The involvement of the American Farm Bureau, the nation's largest and most prominent farming organization, illustrates how agriculture is cautiously entering a new era in which raw planting data holds both the promise of higher yields and the peril that the information could be hacked or exploited by corporations or government agencies.
Seed companies want to harness the data to help farmers grow more food with the same amount of land, and the industry's biggest brands have offered assurances that all information will be closely guarded.
But farmers are serving notice in Washington that the federal government might need to become involved in yet another debate over electronic security and privacy.
The farmers believe that the data is just as much their property as the farm itself. The multinationals have tried to assure them that the data they gather is secure and that it will only be used for commercial purposes of the gatherers, but to the farmers these assurances arent enough:
Farm Bureau Federation put together a "privacy expectation guide" to educate its members and recently drafted a policy asserting that data should remain the farmer's property. The bureau also opposes allowing any federal agency to serve as a clearinghouse for proprietary or aggregated data collected by private companies.
Methinks once commodity speculators in Chicago and on Wall Street get involved, such assurances wont amount to much. Knowing soil and yield information far in advance of government announcement is potential gold mine for speculators. That will be enough to bring these farmers around to government action. But the real story here is that this is the first organization with some clout that is calling for making their data a property issue, as ive been calling for here.

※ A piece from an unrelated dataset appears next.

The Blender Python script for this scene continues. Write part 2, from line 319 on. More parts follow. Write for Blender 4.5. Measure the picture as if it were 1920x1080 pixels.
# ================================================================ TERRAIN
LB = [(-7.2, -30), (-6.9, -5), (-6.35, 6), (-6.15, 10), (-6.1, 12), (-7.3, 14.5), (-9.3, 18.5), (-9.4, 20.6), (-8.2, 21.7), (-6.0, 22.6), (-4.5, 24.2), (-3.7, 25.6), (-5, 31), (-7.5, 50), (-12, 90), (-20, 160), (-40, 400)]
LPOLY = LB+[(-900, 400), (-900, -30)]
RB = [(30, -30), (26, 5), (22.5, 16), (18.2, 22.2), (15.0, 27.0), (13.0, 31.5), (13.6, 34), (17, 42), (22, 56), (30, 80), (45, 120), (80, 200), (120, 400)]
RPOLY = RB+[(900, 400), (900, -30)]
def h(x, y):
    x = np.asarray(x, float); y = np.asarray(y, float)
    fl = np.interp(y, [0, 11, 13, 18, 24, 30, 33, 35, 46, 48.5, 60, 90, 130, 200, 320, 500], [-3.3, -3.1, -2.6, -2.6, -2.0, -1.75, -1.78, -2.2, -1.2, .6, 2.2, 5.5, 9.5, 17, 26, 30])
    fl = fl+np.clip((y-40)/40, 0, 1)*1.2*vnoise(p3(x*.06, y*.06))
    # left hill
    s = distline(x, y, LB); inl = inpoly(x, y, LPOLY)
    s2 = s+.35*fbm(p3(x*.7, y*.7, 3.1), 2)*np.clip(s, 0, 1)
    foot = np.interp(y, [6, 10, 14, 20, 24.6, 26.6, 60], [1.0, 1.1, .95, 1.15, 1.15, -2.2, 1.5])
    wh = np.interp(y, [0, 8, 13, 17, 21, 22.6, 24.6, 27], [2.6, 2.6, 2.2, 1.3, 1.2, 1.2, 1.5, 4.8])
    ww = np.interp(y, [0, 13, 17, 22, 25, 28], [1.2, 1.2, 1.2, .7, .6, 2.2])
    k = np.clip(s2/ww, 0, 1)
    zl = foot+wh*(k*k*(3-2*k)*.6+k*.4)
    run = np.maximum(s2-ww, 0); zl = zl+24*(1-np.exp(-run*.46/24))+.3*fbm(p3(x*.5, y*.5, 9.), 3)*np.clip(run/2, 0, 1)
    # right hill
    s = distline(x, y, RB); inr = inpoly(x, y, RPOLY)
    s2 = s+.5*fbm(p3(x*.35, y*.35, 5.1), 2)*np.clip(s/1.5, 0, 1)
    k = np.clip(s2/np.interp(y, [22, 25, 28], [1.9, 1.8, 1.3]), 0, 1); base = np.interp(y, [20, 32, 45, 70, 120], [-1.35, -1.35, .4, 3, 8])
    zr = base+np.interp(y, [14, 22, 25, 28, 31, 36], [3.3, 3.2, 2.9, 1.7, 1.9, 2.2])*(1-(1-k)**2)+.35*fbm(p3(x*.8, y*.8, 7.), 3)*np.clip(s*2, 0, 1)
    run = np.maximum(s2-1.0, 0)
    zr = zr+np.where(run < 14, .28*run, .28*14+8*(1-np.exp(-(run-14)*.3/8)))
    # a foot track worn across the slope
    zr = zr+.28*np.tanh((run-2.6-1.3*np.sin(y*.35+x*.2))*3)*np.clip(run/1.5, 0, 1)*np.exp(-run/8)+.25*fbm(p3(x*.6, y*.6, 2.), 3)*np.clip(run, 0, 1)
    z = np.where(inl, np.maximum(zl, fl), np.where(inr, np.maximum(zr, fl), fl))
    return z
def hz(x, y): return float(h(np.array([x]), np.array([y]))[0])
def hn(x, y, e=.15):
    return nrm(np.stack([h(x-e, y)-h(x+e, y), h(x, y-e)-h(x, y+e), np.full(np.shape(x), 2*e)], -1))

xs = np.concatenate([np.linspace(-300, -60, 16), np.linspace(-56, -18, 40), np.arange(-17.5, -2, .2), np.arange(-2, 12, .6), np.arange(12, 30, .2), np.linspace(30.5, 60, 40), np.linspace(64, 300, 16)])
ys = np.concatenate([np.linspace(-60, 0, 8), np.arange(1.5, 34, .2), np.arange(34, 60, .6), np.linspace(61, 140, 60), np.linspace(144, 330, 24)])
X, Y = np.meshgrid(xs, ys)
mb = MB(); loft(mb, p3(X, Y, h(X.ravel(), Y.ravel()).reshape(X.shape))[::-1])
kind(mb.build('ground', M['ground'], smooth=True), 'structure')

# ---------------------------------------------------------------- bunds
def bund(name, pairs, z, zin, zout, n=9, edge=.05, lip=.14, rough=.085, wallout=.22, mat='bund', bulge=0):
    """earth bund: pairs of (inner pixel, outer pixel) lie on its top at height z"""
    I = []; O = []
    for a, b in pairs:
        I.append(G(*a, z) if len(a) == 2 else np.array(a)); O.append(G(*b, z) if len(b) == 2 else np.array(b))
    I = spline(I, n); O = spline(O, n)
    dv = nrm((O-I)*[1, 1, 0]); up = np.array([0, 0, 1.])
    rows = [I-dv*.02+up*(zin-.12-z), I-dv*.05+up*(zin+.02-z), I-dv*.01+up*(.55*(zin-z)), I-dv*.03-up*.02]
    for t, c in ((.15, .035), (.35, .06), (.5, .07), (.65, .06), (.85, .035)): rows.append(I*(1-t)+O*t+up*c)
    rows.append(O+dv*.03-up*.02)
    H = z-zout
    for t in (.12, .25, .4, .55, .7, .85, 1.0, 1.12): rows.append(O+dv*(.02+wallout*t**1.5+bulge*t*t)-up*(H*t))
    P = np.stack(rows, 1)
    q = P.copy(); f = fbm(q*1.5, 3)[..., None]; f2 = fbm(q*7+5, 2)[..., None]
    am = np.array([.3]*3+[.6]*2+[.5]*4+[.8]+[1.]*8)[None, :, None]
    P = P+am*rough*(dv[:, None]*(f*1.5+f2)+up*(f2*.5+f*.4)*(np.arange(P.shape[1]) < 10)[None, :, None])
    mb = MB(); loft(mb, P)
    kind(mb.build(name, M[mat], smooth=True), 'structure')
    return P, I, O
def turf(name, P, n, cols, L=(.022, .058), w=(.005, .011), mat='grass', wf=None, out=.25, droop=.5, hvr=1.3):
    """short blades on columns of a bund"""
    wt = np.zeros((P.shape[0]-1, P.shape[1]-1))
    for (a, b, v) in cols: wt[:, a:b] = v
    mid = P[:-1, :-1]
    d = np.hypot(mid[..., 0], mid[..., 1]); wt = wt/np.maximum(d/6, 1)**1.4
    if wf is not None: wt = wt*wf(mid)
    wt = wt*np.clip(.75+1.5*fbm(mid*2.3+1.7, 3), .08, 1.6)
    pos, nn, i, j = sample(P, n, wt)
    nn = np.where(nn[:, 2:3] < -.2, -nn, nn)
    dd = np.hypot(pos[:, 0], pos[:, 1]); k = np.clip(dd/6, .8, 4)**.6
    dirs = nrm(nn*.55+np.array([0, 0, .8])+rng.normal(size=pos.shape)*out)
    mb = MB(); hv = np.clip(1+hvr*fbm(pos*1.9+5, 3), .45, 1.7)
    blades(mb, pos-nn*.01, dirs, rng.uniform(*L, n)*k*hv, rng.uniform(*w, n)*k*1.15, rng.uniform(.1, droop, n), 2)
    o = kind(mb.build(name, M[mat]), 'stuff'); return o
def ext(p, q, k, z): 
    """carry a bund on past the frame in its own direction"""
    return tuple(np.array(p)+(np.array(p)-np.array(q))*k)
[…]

In my view, and I agree with these farmers, your data is just as much a part of your property as your house. As such, you have a right to keep it private or sell it to those who wish to profit from it. The problem we have today is that we have no data or privacy law in the United States to govern this sort of thing. Big Data is the most unregulated marketplace in America. Personal and what ought to be private data is being gathered and analyzed for profit with no compensation or privacy for those who have it in the first place. The current self-regulatory evironment is very, very profitable for those who feel your data belongs to them, not you. No industry should be trusted to regulate itself.
Perhaps this farmer said it best:
Nick Guetterman, who farms roughly 10,000 acres of corn and wheat with his father and three brothers in eastern Kansas, already uses GPS technology and has been considering sending all his data to a specialized service. But he still has reservations about what a seed company or an equipment manufacturer will do with it.
"I have not found it on my farm beneficial enough to pay them to analyze my data," Guetterman said. "I either analyze it myself or do nothing with it."
Notice he said 'my data.' Thats how we all need to start thinking about data produced by the devices we own.